Back to Beijing

Part of the past occupation series: As I prepare my third (and entirely touristic) trip to Beijing and Shanghai this December, I find that China is really the one big topic from my previous job that continues to fascinate me in my new daily life. 

Trying to get to grips with China quickly became my favourite task at work, especially in the latter part of the job when I was responsible for formulating more global macro views. Although the country is neither a big fixed income nor equity market (at least for foreigners), it matters a big deal for all the obvious reasons.

I remember long and detailed discussions with one of my colleagues. We would fill flip chart after flip chart with models on China’s state-owned enterprises, its banks and theories of financial repression. Our discussions could get heated. He was more of a bear, I was a bit more bullish. For whatever that may mean today! If anything, I think he was right.

Although I had been to Xinjiang in 2004, I only visited Beijing five years later – for a whole comfortable week of tourism flanked by one and a half days of meetings with the usual mix of policymakers, analysts and diplomats. I coincided with one of my best friends from uni who had studied Mandarin for four years and had just finished a politics course at Nanjing University. I think I learned most about contemporary China from him.

We lodged in a fairly run-down but comfortable and authentic guest house in downtown Beijing, not too far from the Bell Tower.

When I compare Beijing with Tokyo from the comfort and distance of my armchair now, I must say that I was really impressed by the sheer sense of gravity (for the lack of a better word) that can be felt on the streets of China’s capital. History is omnipresent in Beijing yet a full-scale urban transformation is ongoing at a rapid pace, too. Perhaps the slightly authoritarian atmosphere adds to this heavy air.

I liked the contrasts: huge ten-lane thoroughfares cut through the city in a geometric fashion, with traffic roaring in all directions. Yet behind the noise unfold the intimate backstreets of the hutongs, with old(er) and smaller buildings and temples dotted alongside much more cosy roads.

The slow destruction of these traditional parts of the Chinese capital was evident and its nuances pointed out by my local hosts, although the pace and scale was not to be compared with what I had seen in Kashgar back in 2004 (and which has got much worse ever since).

Going back to Beijing two years later in 2011 I went on one of my more surreal trips while in asset management. It lasted only two and a half days altogether: I arrived on a Sunday morning, cycled through Beijing on a hotel-provided bike, went to an equity conference on Monday, had a few one-to-one meetings on Tuesday, followed by dinner with university friends. I flew back on an overnight service and sat on my desk again on Wednesday. China seemed strangely close on that trip.

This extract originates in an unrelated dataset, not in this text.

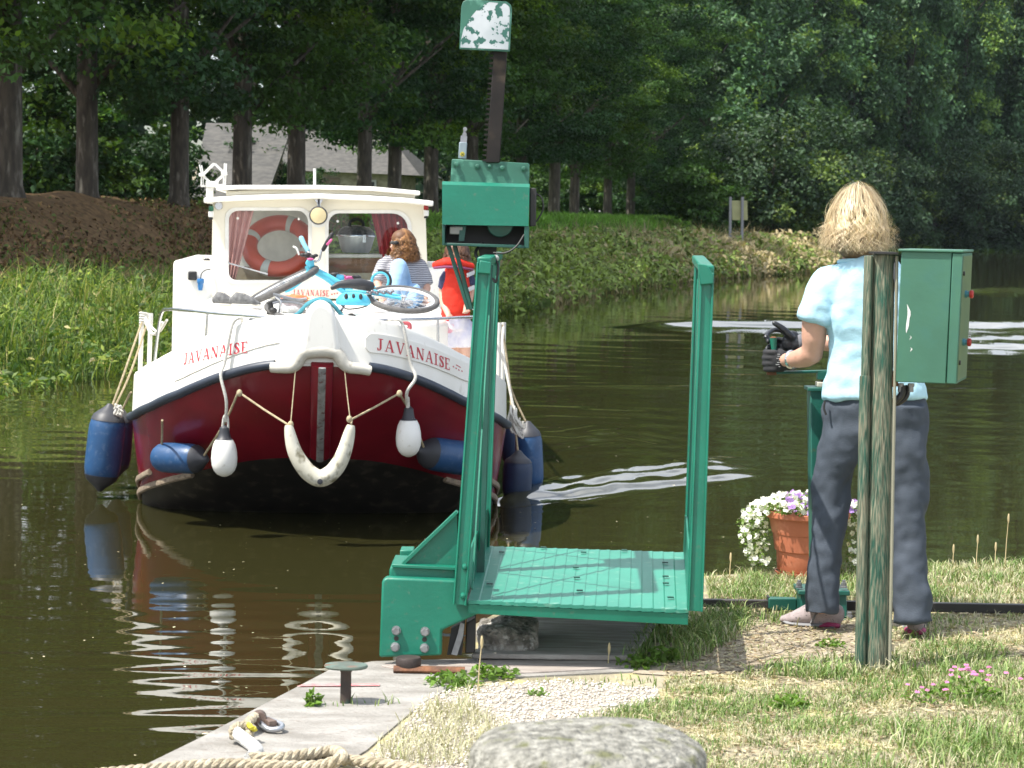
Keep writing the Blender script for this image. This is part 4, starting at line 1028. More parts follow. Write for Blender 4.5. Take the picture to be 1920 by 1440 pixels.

I recall a meeting with a risk consultant in the legendary CITIC building, dating from the 1980s. It used to be China’s first Western-oriented business skyscraper and still houses an eclectic mix of foreign companies, all with a slightly dilapidated charm to it. A charm that tells you something about how far the country has come from its early and careful advances to embrace capitalism in the Deng Xiaoping era.

My ambition to understand China grew, as did the awe at perhaps not being able to get a proper “handle” on a country so big and complex. Yet the place seemed accessible still, signified perhaps by discussions about monumental challenges of global importance, and having them with senior US diplomatic staff over a cup of coffee in a Starbucks across the street from the embassy.

Then, rushing from meeting to meeting in a city I don’t know by taxi bodes ill, especially given the language barrier. But even that appeared easy: I handed the taxi driver my mobile phone, let my next meeting sort out directions with him, and then enjoy a swift and unproblematic ride.

A highlight as in any country was meeting national officials – I recall a senior staffer of the Statistics Bureau. He made himself look like a renegade official when he presented his diverging views on official growth estimates. He “disagreed” by 0.2% or something as minute. But he was rather conspiratorial about it.

As said, China keeps me busy intellectually. I really enjoyed this book here, and have a nice array of mainly economic blogs I follow.

I expect this blog to be having more China posts as time passes.